Politics

Brexit: John Bercow warns Boris Johnson against disobeying no-deal law


John BercowImage copyright
PA Media

John Bercow has warned Boris Johnson against disobeying the law designed to stop a no-deal Brexit, saying Parliament would thwart that.

In a speech, the Speaker said the only possible Brexit was one backed by MPs.

A new law, passed before the suspension of Parliament, forces the PM to seek a delay until 31 January 2020, unless a deal or no-deal exit is approved by MPs by 19 October.

The PM has said he would rather be “dead in a ditch” than ask for a delay.

The law received royal assent on Monday, the final day that MPs sat in this session.

Parliament was prorogued for five weeks in the early hours of Tuesday.

The UK is due to leave the EU on 31 October, but the new law passed by MPs could extend that deadline.

Delivering a lecture in London, Mr Bercow said: “Not obeying the law must surely be a non-starter. Period.”

He said it would be a “terrible example to set to the rest of society”.

“The only form of Brexit which we will have, whenever that might be, will be a Brexit that the House of Commons has explicitly endorsed,” he said.

“Surely, in 2019, in modern Britain, in a parliamentary democracy, we – parliamentarians, legislators – cannot in all conscience be conducting a debate as to whether adherence to the law is or isn’t required.”

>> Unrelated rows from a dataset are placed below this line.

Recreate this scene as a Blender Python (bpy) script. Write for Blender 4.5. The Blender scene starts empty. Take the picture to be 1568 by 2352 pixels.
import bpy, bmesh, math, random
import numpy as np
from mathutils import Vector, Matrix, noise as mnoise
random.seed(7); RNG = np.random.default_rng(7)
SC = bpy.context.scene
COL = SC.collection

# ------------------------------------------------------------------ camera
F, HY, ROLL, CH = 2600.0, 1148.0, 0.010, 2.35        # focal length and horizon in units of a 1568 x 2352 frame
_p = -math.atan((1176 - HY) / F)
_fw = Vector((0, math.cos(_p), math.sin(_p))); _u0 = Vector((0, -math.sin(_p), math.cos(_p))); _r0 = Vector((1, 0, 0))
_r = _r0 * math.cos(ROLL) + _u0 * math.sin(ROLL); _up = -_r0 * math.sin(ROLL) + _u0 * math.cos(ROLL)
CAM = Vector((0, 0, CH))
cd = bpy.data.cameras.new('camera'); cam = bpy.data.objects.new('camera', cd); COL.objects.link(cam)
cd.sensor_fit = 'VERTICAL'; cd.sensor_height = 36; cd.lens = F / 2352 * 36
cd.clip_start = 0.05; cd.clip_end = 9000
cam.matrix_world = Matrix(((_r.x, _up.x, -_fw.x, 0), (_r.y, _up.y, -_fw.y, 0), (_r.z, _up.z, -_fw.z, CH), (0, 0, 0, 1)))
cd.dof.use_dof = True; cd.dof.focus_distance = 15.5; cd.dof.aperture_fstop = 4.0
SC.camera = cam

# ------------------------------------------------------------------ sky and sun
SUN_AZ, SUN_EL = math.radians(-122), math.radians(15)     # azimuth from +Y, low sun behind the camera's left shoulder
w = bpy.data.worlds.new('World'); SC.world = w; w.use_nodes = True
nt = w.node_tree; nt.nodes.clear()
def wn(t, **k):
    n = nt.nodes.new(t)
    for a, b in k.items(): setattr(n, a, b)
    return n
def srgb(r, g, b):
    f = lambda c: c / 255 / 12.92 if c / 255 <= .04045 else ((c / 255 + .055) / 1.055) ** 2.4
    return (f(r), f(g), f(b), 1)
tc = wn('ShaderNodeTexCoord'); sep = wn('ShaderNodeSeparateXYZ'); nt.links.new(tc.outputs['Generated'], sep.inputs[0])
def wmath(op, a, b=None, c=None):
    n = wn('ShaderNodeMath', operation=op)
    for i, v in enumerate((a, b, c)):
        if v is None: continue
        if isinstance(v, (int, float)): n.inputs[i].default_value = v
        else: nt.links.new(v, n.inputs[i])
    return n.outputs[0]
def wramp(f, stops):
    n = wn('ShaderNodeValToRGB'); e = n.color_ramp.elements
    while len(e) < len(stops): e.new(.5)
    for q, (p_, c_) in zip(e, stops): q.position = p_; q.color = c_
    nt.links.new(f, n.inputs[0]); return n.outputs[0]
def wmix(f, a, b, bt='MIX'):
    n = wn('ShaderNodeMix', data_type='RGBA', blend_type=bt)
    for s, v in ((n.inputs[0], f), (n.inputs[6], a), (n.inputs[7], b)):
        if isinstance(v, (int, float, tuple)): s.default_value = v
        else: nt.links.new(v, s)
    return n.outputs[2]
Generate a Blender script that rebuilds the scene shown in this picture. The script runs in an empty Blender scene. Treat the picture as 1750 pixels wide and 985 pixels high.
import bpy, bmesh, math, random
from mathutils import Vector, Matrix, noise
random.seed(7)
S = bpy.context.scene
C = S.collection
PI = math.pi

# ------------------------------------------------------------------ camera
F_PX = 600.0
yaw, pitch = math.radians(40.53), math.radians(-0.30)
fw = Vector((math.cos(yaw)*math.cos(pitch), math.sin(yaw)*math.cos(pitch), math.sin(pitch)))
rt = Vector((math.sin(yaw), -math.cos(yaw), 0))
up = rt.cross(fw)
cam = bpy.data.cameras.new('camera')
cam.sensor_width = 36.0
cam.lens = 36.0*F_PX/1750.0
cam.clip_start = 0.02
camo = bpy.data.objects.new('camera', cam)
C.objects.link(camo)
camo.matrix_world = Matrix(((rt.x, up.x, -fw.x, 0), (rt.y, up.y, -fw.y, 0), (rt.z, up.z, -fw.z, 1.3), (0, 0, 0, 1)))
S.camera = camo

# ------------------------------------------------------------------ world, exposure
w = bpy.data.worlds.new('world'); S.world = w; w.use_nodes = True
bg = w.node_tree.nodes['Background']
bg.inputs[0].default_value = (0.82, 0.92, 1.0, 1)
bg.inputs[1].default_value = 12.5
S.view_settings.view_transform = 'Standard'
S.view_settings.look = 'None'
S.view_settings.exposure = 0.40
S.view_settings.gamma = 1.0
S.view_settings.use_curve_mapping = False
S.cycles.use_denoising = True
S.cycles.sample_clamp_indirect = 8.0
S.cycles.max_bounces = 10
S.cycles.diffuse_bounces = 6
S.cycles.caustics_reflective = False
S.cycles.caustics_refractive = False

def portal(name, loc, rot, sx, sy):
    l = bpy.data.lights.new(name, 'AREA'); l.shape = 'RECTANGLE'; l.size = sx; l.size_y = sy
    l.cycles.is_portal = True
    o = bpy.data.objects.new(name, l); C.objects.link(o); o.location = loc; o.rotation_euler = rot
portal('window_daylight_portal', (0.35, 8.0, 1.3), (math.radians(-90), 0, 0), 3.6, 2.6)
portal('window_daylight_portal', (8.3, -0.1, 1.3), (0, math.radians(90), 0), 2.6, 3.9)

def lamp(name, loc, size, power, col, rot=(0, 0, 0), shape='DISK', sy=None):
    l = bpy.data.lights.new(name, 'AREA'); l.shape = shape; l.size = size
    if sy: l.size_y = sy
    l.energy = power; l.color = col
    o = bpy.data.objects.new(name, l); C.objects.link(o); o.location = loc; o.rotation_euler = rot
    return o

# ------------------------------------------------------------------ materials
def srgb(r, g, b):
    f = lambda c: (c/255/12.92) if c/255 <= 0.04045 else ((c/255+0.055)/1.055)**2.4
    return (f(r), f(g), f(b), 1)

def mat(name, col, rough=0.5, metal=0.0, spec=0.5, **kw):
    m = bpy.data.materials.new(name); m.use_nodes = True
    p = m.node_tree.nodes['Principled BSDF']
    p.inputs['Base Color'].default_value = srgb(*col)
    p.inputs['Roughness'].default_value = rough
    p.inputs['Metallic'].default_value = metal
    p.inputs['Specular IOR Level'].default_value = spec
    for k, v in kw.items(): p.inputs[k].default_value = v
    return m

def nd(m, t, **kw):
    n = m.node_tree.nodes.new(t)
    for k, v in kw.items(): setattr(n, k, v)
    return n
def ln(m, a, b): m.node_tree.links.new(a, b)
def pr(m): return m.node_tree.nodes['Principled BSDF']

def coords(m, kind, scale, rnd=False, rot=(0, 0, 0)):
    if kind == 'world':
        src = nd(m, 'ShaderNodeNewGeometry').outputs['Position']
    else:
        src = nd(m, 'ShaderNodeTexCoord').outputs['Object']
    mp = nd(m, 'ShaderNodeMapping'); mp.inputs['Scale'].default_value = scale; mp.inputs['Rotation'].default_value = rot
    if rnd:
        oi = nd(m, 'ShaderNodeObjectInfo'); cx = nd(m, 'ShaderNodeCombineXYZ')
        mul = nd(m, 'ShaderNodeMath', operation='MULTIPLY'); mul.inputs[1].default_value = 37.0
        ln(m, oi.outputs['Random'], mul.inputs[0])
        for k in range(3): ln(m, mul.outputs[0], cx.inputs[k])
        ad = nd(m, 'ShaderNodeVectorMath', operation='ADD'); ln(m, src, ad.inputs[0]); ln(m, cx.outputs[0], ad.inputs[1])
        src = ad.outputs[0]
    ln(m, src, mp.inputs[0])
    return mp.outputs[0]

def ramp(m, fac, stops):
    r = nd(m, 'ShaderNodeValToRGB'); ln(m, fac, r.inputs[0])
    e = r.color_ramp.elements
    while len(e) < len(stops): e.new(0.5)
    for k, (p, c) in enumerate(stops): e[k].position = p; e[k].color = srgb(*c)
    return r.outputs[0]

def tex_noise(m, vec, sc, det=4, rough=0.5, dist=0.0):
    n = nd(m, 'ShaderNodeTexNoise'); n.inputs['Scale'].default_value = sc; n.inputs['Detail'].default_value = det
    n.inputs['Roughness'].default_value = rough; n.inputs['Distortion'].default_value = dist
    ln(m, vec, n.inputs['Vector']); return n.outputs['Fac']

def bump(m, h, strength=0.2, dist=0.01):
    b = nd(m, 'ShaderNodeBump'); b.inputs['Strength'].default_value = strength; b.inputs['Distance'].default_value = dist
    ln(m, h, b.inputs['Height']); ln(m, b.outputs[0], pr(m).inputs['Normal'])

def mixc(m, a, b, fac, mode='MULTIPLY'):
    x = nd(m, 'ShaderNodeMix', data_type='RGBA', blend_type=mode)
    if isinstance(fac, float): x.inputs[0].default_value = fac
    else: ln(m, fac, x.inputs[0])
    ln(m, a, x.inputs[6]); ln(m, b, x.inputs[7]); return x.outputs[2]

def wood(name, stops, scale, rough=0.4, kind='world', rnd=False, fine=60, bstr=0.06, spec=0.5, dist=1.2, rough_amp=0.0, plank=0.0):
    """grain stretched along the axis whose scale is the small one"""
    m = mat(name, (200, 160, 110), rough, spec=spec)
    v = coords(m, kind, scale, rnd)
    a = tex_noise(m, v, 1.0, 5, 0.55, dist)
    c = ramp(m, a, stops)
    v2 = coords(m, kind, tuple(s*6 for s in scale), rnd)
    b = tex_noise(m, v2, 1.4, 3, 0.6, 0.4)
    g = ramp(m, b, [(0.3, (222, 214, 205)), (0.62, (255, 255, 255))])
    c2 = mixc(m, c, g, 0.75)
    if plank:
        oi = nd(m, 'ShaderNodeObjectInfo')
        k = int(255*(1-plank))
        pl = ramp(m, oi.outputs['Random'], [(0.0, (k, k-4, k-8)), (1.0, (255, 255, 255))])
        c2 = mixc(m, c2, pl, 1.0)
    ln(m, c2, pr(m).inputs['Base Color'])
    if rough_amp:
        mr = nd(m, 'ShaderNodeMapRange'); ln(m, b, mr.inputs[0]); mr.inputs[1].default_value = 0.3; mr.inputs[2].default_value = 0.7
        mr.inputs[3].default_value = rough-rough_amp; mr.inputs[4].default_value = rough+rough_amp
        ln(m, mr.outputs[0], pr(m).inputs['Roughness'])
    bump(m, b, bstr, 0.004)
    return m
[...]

He called it “astonishing” that “anyone has even entertained the notion”.

He also compared any attempt to shun the law over the extension of Article 50 – the process by which the UK leaves the EU – with a bank robber excusing their crime by giving their stolen cash to charity.

“One should no more refuse to request an extension of Article 50 because of what one might regard as the noble end of departing from the EU as soon as possible, than one could possibly excuse robbing a bank on the basis that the cash stolen would be donated to a charitable cause immediately afterwards,” he said.

If the government comes close to disobeying the Act, the MP said that Parliament “would want to cut off such a possibility and do so forcefully”.

On Thursday, Mr Johnson insisted the UK “will be ready” to leave the EU by the current 31 October deadline without an agreement “if we have to”.

In response to the publication of the government’s Yellowhammer document, an assessment of a reasonable worst-case scenario in the event of a no-deal Brexit, Mr Johnson reiterated it was “the worst-case scenario”.

“In reality we will certainly be ready for a no-deal Brexit if we have to do it and I stress again that’s not where we intend to end up,” Mr Johnson said.

Mr Bercow has announced he will stand down as Commons Speaker and MP at the next election or on 31 October, whichever comes first.